The fellow was crushed. He and his wife had had pure intentions. They did not know better and thought they were bringing great pleasure to Hashem by doing His will.
Shortly thereafter, a messenger from the Arizal came into the shul and approached the rov. In the name of his rebbi, he told the rov to go home, say goodbye to his family, and prepare himself, because by the time he was due to give his drosha the next morning, he will have died. It had thus been announced from Heaven.

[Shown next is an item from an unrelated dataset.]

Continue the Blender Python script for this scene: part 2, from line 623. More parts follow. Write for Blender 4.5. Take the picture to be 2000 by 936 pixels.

The rov couldn’t believe what he had just heard, nor could the messenger explain it to him. So the rov went directly to the Arizal, who confirmed the message and told him: “I heard that it is because you halted Hashem’s pleasure, the likes of which He hadn’t enjoyed since the day the Bais Hamikdosh was destroyed. That is what He felt when this innocent converso would bring his two precious loaves to your shul each week, faithfully offering them to Hashem from the depths of his pure and innocent heart. For this, the decree was sealed against you, and there is no possibility to change it.”
The rov went home and told his family all that had transpired. By the time of the drosha the next morning, his soul had already departed to hear Torah in the Heavenly academy, exactly as the Arizal had said.
Hanistaros laHashem Elokeinu vehaniglos lonu ulivoneinu ad olam la’asos es kol divrei haTorah hazos.
We don’t know the hidden things. But we do have a Torah and have the ability to do a bit more every day. We can learn and we can ask, so that we find out what is right. And we must remember that it is impossible for us to do an unimportant mitzvah. Only Hashem Yisborach knows the value of each mitzvah.
May all of Klal Yisroel have a kesivah vachasimah tovah and a sweet new year.